By then, mistrust had set in.
Residents demand answers
About a dozen residents showed up for the county’s March 19 zoning and annexation, seeking information. But the hearing was about the technical aspects of the site plan, not specific details of how it would affect people already living there.
Hinesville officials had rejected Newbridge’s first request, according to LCPC officials, because the city didn’t want to clear the site if the redevelopment deal fell through. They also wanted the company to state in writing that it would move the residents within 18 months of signing the agreement.
Rossignol repeated that promise. “We have given our word” that would happen, she said, adding that her company had space to relocate all the Live Oak residents to its Coastal Oaks mobile home park, formerly known as Cedar Hill, in Walthourville. “We have 86 vacant spaces there, and we have enough space to move the homes and existing tenants into that property,” she said.

Rossignol also said the company would pay approximately $5000 for each resident to move their mobile home — but didn’t explain where the company got that figure or what that would include.
Nor did Rossignol mention that the move would add new strains to the residents’ monthly budgets.
Walthourville is in the process of considering a 15-mil property tax and has instituted a monthly $31.60 fire fee through at least December 2024. The city council is also contemplating increased garbage fees.

Resident Benjamin Roque stood up to speak. “What I understand is they’re going to move us to a new location. And it’s not going to cost us anything?” he asked.
“That is part of the development agreement,” LCPC Board Chair Phil Odom said.
“This is gonna be relocated in Hinesville?” Roque asked.
“It’s in the Hinesville area,” said LCPC Executive Director Jeff Ricketson. “That park is technically in the Walthourville city limits.”

Another resident, Myron Dilworth, questioned who would pay for any damages to the homes during the move.
“What about the repair on the trailer?” Dilworth asked. “Once you start dragging it up and down that street is when the screws and bolts gonna start coming out of it.”
“That has nothing to do with the petition we’re rezoning for,” LCPC Board Chair Phil Odom said. “I’m sorry.”
After the hearing, several tenants gathered outside, trying to figure out what was going to happen to their homes.
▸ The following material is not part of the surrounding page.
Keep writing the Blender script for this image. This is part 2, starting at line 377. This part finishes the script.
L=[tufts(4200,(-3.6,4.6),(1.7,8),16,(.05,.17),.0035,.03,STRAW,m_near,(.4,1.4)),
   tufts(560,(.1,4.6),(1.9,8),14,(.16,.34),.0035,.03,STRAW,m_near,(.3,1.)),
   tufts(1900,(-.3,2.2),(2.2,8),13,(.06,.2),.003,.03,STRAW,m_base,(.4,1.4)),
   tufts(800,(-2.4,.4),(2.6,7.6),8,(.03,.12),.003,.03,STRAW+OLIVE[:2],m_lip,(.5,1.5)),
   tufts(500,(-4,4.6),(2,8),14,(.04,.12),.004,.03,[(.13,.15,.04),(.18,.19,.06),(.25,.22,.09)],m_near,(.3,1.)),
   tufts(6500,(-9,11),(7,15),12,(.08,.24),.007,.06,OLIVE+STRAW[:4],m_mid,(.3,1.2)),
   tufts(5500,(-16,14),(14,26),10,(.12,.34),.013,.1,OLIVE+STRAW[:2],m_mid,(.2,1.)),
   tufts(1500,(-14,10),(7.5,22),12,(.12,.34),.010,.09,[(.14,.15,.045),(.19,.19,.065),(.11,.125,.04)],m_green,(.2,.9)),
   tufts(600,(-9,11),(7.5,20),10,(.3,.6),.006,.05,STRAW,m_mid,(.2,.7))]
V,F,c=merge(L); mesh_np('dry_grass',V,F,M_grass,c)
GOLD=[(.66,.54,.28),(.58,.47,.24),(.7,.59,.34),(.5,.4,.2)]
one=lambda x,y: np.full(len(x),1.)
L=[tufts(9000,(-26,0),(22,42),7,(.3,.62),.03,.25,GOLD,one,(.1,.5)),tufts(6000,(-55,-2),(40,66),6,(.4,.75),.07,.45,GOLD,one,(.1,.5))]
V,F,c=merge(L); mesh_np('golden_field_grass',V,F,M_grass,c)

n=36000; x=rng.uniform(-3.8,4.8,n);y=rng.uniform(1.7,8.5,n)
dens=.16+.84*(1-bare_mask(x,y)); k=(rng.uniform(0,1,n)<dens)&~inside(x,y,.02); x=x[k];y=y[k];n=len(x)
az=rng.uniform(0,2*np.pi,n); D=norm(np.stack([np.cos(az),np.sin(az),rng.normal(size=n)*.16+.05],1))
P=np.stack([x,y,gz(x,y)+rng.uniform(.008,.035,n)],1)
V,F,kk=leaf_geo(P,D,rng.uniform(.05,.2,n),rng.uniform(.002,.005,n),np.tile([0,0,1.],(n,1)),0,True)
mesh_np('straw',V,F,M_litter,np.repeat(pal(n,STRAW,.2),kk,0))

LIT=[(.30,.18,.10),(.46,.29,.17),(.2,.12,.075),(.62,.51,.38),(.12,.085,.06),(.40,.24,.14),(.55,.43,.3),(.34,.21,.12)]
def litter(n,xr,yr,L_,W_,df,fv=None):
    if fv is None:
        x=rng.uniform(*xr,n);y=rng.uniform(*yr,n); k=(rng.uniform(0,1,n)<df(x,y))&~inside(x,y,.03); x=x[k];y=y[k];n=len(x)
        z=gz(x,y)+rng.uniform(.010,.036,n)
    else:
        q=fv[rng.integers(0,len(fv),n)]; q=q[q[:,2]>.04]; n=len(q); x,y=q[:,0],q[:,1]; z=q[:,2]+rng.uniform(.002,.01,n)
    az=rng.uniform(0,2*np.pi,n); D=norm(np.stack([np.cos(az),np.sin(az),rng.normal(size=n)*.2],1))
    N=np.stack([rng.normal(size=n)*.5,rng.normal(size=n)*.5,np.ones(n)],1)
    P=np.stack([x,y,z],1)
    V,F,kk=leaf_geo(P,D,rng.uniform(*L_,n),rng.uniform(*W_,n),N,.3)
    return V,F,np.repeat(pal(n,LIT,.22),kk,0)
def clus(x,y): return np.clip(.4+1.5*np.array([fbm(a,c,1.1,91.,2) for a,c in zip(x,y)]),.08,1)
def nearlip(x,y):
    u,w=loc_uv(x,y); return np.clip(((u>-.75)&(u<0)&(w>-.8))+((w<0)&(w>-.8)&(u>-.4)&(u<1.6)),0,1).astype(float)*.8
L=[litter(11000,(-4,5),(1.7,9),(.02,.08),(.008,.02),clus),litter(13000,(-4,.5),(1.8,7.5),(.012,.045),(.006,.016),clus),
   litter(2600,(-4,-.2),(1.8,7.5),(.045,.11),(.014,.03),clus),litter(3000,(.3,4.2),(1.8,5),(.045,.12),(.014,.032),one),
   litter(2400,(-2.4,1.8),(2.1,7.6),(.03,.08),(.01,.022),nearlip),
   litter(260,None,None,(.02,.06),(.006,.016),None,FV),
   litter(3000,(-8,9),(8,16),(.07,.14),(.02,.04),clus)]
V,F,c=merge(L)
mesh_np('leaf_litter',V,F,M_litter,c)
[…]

Nearly all were seniors, disabled, retired, or veterans.

David Solomon said he used to work for RTS Homes, which builds residential homes around the area and is owned by developer Trevor Sikes. After Solomon’s foot was amputated, he said, he was no longer able to paint houses or do whatever jobs needed doing at the subdivision sites. As a renter and someone who helped create homes for other people in Liberty County, he is hard-pressed to find another place he can afford.
George Griggs said had called a trailer moving company and gotten quotes of $3,000 for a single-wide and $7,000 for a double-wide. He didn’t understand who would be on the hook for paying for furniture storage in the move, and said the LCPC should have provided residents with a copy of the development agreement.
Last-minute meeting
When the matter came back before the Hinesville City Council for discussion on March 21, several residents showed up again, still seeking answers to their questions about the move.

Before the meeting, Rossignol told The Current that her company was going beyond its legal obligations to help out the Live Oak residents.
“We don’t have to do this. We’re doing it out of the goodness of our hearts,” she said.
Amid discussions of amenities the city wanted to see at the new development, District 2 Councilman Jason Floyd asked a pertinent question: “Has communication taken place with the current residents?”
“We didn’t want to scare anyone,” she said.
Rossignol replied, “We didn’t want to put the cart before the horse,” adding that the 18-month window to remove the mobile home park meant the company had plenty of time to tell residents what was happening.
Mayor Karl Riles was visibly annoyed by the answer. “One of our concerns is, whatever your intentions are, the residents now know the intention, and they are contacting the representation to make sure we ask these questions. The residents you worry about stirring are stirred. They know that something’s going on and they are quite concerned. That’s why we asked you to come back…it might be time to check on those folks.”
Councilwoman Diana Reid, who had previously questioned whether the company was paying attention to the residents’ concerns, said she had been in touch with Rossignol since September: “We are not going to let anything happen to you all.”
After Riles suggested the company get the tenants’ information, Rossignol met with them outside council chambers, finally fielding their questions face to face.

When residents told her that no one from the property manager’s office had notified them that rents were going up $50 per month, Rossignol said that rent notices had been “provided and posted.” When they denied having gotten any such notice, she said, “I know our person and she’s very responsible, so I’m going to doubt that a little bit.”
Nelida Sinclair, a retired Army master sergeant and Hodge’s sister, asked whether residents would just have to move again the next time the company chose to redevelop.
“What about Walthourville ten years from now?” she said.
Rossignol cut her off. “I can’t answer for the future,” she said. “I cannot.”
But she asserted the company had the residents’ best interest in mind.
“Some developers come in and they don’t have anyplace else, and they displace tenants. We have proactively worked with everybody here,” she said. “We are going above and beyond…I’m trying.”
Hodge wasn’t soothed.
“If my house breaks, what happens to me?” Hodge asked, tears in her eyes.
“We’ll figure it out,” Rossignol said. “Trust me.”
Hinesville’s city council is set to vote on the final development agreement on April 4.